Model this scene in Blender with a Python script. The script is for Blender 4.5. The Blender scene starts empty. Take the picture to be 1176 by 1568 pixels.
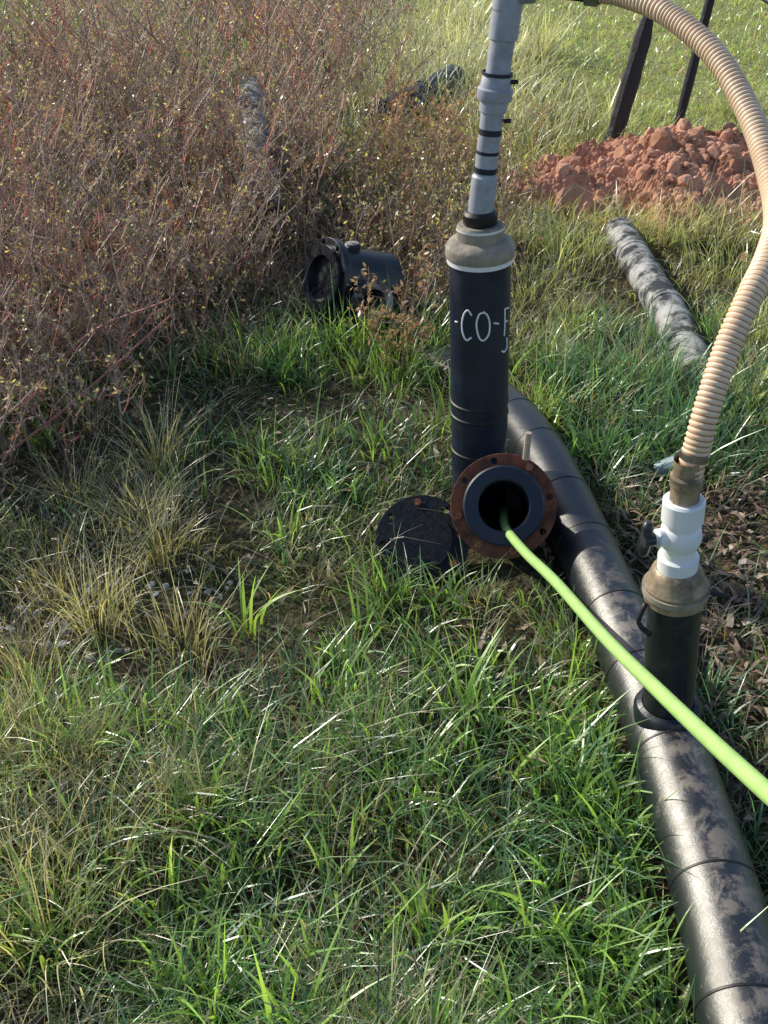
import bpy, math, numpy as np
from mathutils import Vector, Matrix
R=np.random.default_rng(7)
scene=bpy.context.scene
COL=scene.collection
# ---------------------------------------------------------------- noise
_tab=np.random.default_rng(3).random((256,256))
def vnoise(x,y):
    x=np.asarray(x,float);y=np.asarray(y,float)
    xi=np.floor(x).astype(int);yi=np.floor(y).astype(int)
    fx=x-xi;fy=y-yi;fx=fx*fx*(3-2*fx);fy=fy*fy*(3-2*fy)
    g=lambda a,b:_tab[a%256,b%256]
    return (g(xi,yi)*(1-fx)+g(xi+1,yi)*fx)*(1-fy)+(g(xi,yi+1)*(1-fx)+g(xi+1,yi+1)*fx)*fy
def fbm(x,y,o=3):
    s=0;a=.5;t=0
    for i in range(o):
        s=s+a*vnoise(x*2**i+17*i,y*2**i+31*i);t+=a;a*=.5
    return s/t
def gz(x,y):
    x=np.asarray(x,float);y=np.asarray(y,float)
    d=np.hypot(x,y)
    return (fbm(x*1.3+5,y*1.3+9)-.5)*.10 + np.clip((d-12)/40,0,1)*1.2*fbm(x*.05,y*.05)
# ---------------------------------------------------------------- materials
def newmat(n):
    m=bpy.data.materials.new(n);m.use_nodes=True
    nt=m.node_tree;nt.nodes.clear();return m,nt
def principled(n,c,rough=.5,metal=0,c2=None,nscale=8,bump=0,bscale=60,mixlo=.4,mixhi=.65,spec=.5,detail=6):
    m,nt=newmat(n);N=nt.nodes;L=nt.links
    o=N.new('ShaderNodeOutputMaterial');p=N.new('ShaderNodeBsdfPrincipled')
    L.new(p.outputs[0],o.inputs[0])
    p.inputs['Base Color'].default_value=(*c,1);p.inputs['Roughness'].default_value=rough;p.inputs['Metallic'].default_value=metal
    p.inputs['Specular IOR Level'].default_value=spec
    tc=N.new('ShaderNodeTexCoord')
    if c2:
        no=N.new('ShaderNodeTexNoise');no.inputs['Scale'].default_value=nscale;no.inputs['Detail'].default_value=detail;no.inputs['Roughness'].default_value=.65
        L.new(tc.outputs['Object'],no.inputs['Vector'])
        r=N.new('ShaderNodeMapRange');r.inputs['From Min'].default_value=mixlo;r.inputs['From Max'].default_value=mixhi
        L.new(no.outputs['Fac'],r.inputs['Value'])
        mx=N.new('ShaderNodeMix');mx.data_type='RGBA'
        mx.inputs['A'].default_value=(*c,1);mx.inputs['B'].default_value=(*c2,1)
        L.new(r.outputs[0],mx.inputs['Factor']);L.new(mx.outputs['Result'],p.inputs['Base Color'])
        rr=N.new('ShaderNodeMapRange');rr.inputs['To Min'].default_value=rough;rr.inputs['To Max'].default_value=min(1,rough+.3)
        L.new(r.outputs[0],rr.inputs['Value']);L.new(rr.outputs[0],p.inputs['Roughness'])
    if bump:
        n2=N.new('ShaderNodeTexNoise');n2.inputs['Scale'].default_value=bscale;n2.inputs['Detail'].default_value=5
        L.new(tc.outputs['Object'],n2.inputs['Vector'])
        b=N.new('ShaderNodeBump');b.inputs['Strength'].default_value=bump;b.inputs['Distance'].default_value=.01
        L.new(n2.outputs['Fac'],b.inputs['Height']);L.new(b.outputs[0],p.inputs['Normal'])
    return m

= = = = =

▶ _WHAT THE EXERCISE ASKS_
Copy every line of the listing containing the string "scene".

▶ _OUTPUT FOR THIS TASK_
Model this scene in Blender with a Python script. The script is for Blender 4.5. The Blender scene starts empty. Take the picture to be 1176 by 1568 pixels.
scene=bpy.context.scene
COL=scene.collection